Land of the Giants: "Genius at Work": Cute idea to let the main actors play at being giants for a change, and at least this time they remembered not to have the clothes change size like they did with Linden Chiles many episodes back. I wish that episode had come after this one, though; if the giants already had a shrinking formula, it makes Opie's growth formula and antidote seem like less of a breakthrough. Although it's quite a convenient happenstance that the amount by which the formula enlarges people (and dogs) just happens to be the exact 12:1 ratio that will put them on the same scale as the giants. What if they'd come out only half the size of a giant? Or twice the size? What would happen if a giant took this formula?

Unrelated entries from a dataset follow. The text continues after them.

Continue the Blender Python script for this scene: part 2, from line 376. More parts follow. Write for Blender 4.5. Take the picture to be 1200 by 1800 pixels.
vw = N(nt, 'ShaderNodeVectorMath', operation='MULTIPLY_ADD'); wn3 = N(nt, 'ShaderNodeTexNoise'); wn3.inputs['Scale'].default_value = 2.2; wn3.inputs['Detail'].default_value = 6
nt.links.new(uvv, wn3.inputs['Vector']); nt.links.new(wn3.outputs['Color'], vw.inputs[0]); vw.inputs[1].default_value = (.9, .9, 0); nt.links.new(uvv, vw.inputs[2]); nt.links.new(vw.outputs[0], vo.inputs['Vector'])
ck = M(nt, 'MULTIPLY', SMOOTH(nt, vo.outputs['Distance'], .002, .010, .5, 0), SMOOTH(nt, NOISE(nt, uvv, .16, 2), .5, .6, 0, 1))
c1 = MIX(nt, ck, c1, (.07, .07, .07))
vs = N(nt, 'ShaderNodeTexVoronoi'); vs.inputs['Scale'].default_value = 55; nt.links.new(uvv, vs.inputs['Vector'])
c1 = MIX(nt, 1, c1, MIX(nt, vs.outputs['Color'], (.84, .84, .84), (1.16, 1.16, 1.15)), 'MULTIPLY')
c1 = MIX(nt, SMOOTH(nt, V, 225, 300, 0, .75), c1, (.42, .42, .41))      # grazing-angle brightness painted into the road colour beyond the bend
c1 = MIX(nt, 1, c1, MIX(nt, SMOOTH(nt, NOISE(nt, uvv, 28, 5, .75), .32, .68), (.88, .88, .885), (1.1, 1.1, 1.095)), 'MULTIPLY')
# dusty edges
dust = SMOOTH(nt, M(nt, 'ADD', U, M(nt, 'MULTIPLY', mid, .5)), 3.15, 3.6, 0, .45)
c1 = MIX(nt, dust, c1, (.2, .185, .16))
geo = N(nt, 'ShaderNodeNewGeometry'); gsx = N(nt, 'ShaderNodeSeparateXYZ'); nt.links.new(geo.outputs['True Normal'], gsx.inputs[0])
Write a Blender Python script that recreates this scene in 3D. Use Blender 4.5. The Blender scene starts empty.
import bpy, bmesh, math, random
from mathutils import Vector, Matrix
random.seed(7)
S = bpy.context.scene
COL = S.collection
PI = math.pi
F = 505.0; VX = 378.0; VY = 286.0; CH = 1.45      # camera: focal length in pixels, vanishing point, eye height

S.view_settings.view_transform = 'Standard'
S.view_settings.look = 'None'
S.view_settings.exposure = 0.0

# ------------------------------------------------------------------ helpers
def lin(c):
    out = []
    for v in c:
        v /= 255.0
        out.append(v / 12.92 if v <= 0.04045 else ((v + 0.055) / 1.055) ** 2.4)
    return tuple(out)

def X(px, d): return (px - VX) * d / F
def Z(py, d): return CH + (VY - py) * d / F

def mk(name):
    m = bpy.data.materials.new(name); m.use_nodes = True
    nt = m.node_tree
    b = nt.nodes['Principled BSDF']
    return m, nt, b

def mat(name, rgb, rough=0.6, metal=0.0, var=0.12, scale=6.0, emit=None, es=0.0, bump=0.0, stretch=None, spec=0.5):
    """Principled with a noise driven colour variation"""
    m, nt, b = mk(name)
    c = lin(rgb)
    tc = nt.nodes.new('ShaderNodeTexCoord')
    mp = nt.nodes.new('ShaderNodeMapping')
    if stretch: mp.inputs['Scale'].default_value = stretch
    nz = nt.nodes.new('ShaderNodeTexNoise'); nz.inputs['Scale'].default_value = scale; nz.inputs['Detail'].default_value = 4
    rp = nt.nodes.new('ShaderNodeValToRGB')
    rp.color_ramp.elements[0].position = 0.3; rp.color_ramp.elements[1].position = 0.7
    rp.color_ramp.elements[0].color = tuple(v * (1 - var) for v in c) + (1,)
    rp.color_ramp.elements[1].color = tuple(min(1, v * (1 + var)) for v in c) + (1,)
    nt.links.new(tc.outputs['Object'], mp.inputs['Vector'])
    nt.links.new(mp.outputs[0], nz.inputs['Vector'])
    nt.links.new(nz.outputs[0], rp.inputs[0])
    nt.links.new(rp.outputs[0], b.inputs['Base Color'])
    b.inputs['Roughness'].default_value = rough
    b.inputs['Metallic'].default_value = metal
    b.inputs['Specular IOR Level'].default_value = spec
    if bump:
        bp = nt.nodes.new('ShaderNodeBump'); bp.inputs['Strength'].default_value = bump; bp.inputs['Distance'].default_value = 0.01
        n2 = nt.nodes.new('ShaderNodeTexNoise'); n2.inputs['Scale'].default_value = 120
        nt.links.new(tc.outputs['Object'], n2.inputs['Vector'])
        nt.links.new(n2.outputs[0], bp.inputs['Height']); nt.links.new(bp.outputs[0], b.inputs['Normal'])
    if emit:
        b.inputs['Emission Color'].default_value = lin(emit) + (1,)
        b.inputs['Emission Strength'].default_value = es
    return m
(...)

In the final act, when the gang was at the bad guy's farmhouse and Fitzhugh told Barry to run to the university and get Jody to call the police, it took exactly 2 minutes and 1 second after that for the sirens to sound. Even if the farmhouse had been right next door to the university and the police station, it should've taken much longer than that.
The Time Tunnel: "The Walls of Jericho": Good grief, this is a surprisingly blatant exercise in religious piety. "We come from a time when your God is our God." Everyone but Ann being a Biblical scholar and gazing on in awe as "sacred history" unfolds, exactly and literally as the Bible states (even though real archaeology has found essentially nothing to corroborate the Biblical account). The Israelites and believers in their God being unequivocally good and the pagans of Jericho being totally evil and deserving of their fate. It's like one of those freaky Archie comics Al Hartley wrote as Christian propaganda tracts. Heck, it establishes that Tony and Doug were actually mentioned in the Bible itself!
Well, at least the writer's piety means that, for once, there are very few liberties taken with the text the episode is based on, although it is an ahistorical text. It had to embellish Joshua 6 a lot to fill out the episode, like giving Rahab a traitorous servant, saying one of the spies was captured, and inventing an apparently imaginary pagan deity demanding human sacrifice as the justification for Jericho's destruction (the Canaanites had dozens of gods, but none named "Kimosh" or whatever as far as I can tell). The Bible basically just says that God just arbitrarily gave Jericho to the Israelites, not for any particular reason except as a gift to his favored people. One surprise is that the episode acknowledged and used the Biblical description of Rahab as a "harlot" -- I guess the normal reluctance to acknowledge the existence of that profession on TV was overridden by the fact that it was in the Bible.
It did take a few liberties with the Biblical text, though. Tony claimed the Bible mentioned a red sash as the signal to spare Rahab's home, but there's nothing like that in Joshua 6. Also, the chapter does say that Joshua ordered the two spies -- Tony and Doug in this version -- to go in to Rahab's house, bring out her family, and escort them out to near the Israelites' camp. So I guess Ann the skeptic can take some comfort in not every word of the text being literally true -- but either Tony's memory about the red sash is wrong, or the Bible in the TT-verse is a bit different.
Several Trek guests in this one -- Rhodes Reason, Arnold Moss, Abraham Sofaer. And a Batman guess, Myrna Fahey (False Face's moll Blaze), as Rahab. I was impressed by her in both roles.
In first run, this episode was largely pre-empted by news updates, because it aired on the night of the tragic Apollo 1 fire that killed Gus Grissom, Ed White, and Roger Chaffee.